Faculty Learn Of 'Take Your Professor Out'
At the first faculty meeting of the academic year on Sept. 4, administrators discussed a new program which will provide students funding to take their professors out for meals. They also updated the faculty on the College's financial and academic standing.

Dean of New Students Frank Couvares announced the new program, called Take Your Professor Out (TYPO).

"Ben Lieber told me I should remind you it's not in the Mafia sense," Couvares said. He explained that the Dean of Students' office established TYPO so that groups of four to six first-year students could get together and ask their professor out to dinner at one of several moderately priced restaurants in town. "You can, of course, decline or accept," Couvares told the faculty. He said that the dean's office will supply up to $120 per group.

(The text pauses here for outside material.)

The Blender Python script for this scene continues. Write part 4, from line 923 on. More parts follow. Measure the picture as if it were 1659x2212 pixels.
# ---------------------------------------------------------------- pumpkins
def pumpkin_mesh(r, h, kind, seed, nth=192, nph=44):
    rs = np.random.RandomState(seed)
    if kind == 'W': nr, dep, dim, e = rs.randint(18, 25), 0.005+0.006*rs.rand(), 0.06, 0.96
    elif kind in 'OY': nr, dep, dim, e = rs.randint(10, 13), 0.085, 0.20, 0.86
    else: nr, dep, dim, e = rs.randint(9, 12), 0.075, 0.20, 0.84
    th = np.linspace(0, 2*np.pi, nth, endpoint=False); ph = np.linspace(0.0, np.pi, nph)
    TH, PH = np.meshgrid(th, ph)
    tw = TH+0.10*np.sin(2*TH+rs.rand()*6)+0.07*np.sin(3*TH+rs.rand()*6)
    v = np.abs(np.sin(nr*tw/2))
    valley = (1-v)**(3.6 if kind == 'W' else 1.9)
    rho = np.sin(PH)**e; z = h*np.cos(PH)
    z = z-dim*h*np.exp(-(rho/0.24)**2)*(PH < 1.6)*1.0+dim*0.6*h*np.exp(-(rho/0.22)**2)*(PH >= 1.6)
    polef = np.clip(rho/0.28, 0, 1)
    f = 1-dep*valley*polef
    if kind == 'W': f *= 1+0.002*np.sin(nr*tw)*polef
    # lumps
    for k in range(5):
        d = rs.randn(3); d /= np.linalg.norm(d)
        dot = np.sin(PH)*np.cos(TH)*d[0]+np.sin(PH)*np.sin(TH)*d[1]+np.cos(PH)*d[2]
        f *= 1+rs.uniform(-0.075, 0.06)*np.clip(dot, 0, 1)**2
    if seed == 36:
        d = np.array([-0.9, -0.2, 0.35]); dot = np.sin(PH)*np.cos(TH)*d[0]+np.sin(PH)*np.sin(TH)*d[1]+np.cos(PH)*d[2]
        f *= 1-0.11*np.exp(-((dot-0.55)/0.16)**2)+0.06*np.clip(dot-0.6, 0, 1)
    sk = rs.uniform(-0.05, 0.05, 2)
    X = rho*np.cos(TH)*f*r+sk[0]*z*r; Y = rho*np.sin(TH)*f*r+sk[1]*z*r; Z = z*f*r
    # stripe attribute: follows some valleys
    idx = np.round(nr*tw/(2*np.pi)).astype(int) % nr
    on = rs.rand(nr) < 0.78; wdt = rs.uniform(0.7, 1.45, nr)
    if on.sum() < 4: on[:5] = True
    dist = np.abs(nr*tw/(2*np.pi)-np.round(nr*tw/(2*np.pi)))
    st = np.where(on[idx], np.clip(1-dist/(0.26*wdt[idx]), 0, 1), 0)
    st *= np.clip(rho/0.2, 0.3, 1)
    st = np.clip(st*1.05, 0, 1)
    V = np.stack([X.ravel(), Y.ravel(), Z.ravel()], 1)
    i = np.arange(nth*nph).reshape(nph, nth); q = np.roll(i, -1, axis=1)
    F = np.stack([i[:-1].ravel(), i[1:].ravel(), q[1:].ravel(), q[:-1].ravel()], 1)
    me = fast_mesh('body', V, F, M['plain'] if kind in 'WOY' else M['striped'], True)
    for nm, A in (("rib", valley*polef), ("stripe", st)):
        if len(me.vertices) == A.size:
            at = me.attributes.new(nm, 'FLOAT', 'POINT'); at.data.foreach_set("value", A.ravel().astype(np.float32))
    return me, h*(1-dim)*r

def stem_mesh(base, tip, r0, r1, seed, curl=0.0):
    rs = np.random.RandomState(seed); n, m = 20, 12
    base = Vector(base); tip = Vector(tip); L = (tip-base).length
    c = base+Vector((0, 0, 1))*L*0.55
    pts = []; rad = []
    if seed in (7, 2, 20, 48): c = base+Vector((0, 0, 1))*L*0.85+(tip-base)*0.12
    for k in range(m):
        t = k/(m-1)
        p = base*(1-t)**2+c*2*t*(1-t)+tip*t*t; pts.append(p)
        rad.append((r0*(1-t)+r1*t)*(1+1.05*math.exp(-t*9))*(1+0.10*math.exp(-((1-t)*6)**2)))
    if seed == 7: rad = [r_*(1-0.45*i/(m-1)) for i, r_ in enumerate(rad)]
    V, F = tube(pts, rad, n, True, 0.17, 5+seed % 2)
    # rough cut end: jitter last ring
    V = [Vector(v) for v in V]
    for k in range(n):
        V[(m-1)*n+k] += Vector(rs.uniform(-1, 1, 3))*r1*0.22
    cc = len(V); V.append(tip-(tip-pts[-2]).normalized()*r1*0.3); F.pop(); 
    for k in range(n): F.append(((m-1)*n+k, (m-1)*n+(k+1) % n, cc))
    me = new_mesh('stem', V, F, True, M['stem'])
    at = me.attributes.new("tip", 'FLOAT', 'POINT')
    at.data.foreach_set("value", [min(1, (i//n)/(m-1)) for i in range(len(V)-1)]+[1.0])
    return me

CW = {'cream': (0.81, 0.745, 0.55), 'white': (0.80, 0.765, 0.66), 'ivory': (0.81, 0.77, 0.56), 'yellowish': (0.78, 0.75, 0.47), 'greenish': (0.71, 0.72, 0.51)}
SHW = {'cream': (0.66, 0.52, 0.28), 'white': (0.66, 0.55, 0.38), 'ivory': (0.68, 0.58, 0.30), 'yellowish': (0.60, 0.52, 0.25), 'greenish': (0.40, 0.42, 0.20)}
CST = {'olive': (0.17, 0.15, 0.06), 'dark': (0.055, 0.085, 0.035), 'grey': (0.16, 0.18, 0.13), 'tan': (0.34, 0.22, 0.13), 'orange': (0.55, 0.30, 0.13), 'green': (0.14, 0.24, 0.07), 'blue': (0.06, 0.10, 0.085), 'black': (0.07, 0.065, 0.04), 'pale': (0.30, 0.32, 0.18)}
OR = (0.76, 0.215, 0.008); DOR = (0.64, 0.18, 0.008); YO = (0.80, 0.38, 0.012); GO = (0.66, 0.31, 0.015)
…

Couvares specified that TYPO funding is not open to upperclassmen, but he speculated that upperclassmen could participate in the dinners. "I suppose if the professor and the freshmen were willing, an upperclassman could come along and pay his or her own way," Couvares said.

Beyond TYPO, the deans focused much of the discussion on the incoming class, particularly on the increased financial aid going to the Class of 2004.

"It is a truly extraordinary year in admission: in the diversity of the class, in the credentials of the class, and, I might add, in the neediness of the class," said President Tom Gerety."

Dean of Admission and Financial Aid Tom Parker reported some of the group's statistics. "It is a class of firsts; it is a class of mosts; it is a class of highest percentages," Parker said, adding that this is the first class ever to have more females than males.

"It is a costly class," Parker added, citing the 48 percent of students on grant aid and the one percent on self-help. "A good deal of that growth is in the lowest income bracket," said Parker.

"There are too many people to thank among our faculty and staff here, but this was by no means an accident," Parker said.

On a disciplinary note, Dean of Students Ben Lieber announced an increase in cheating and plagiarism at Amherst last year. "We're not sure if this is an anomaly or the start of a trend," Lieber said. "We will ask the College Council to look into this issue. We will ask the faculty to comment."

Discussing finances, Chief Advancement Officer Michael Kiefer stated that the capital campaign had almost reached $210 million as of June 30 and will continue until June 30, 2001. "The College has exceeded its goals for the unrestricted endowment," Kiefer declared. He said the money will be largely focused on electronic communications.

Kiefer also welcomed a "new generation of philanthropists," which includes greatly increased numbers of women and people of color, he said.

"I want to put in my money and have a big impact," Kiefer said, describing the attitude of this group, which he called "change agents."

"You do have more kvetching," Gerety said of the group. "The best giver is an alum who cares but doesn't try to leverage that through gifts."

Treasurer Sharon Siegel said that the Mead Art Museum will re-open this February and that Fayerweather Hall will undergo construction starting the second week in December.

Siegel also said that Amherst is working on a "master plan" regarding dormitory renovation. "We find ourselves at a bit of a competitive disadvantage," she said. "Williams, Harvard and Yale have all taken on housing projects."

Gerety briefly addressed the problem of parking, in light of the recent controversy over the change in parking lots. "One of the sad realities of this increasingly suburban area is that we are seeing increasing dependence on the family car among sophomores, juniors and seniors," he explained.

The faculty also approved two new courses. They include Theater and Dance 25: "Contemporary Black Theater, 1950 to the Present" and a course titled "Visual Culture of Japan" for the Associated Kyoto Program (AKP) at Doshisha University.